I magistrati della Direzione Distrettuale Antimafia di Roma hanno chiuso l’indagine ha chiuso le indagini sulla maxi inchiesta “Propaggine” relativa alla prima “locale” di ‘ndrangheta che da anni era attiva nella Capitale. Il 415 bis è stato notificato a 67 persone che adesso rischiano di finire sotto processo anche per l’accusa di “associazione a delinquere di stampo mafioso”. Secondo l’impianto accusatorio dell’inchiesta, coordinata dai procuratori aggiunti Michele Prestipino e Ilaria Calò con i pm Giovanni Musarò, Francesco Minisci e Stefano Luciani, a capo dell’organizzazione c’erano Antonio Carzo e Vincenzo Alvaro, entrambi appartenenti a storiche famiglie di ‘ndrangheta originarie di Cosoleto, centro in provincia di Reggio Calabria. La ‘locale’ operava a Roma dopo avere ottenuto il “via libera” dalla casa madre in Calabria.

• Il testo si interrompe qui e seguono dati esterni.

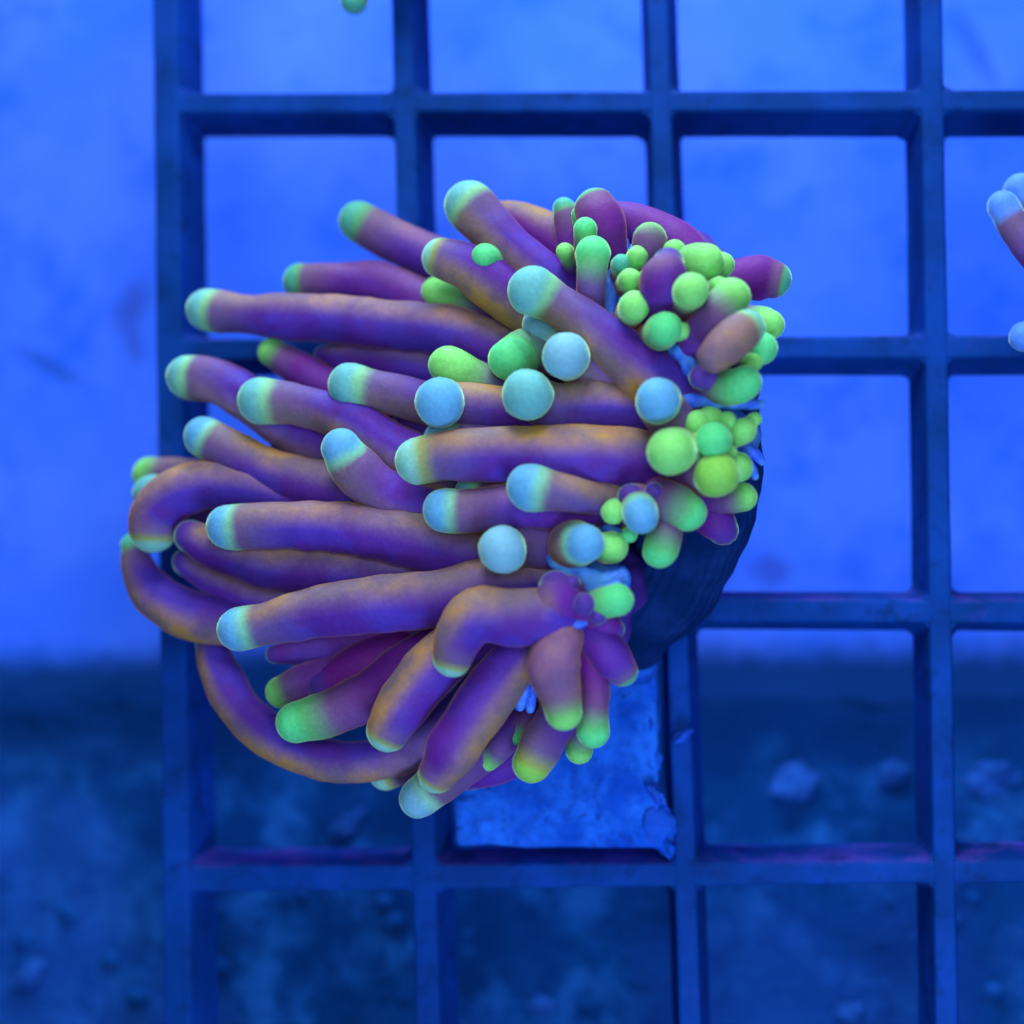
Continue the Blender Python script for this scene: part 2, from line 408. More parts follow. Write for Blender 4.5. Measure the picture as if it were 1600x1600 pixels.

Le indagini hanno evidenziato come fino al settembre del 2015 non esistesse una “locale” nella Capitale, anche se sul territorio cittadino operavano numerosi soggetti appartenenti a famiglie e dediti ad attività illecite. Tra i reati contestati la cessione e detenzione ai fini di spaccio di sostanze stupefacenti, estorsione aggravata e detenzione illegale di arma da fuoco.
Carzo avrebbe ricevuto, secondo quanto accertato dagli inquirenti, dall’organo collegiale posto al vertice dell’organizzazione unitaria (la Provincia e Crimine), nell’estate del 2015, l’autorizzazione per costituire una struttura locale che operava nel cuore di Roma secondo le tradizioni di ‘ndrangheta: riti, linguaggi, tipologia di reati tipici della terra d’origine. Il gruppo agiva su tutto il territorio di Roma con una gestione degli investimenti nel settore della ristorazione (locali, bar, ristoranti e supermercati) e nell’attività di riciclaggio di ingenti somme di denaro.
“Noi a Roma siamo una propaggine di là sotto”, dicevano gli indagati in un’intercettazione . E nelle conversazioni riportate nell’ordinanza del gip alcuni degli indagati facevano riferimento proprio al lavoro di alcuni magistrati e poliziotti che avevano lavorato prima in Calabria e poi a Roma: “C’è una Procura… qua a Roma … era tutta …la squadra che era sotto la Calabria. Pignatone, Cortese, Prestipino.. e questi erano quelli che combattevano dentro i paesi nostri …Cosoleto … Sinopoli… tutta la famiglia nostra…maledetti”.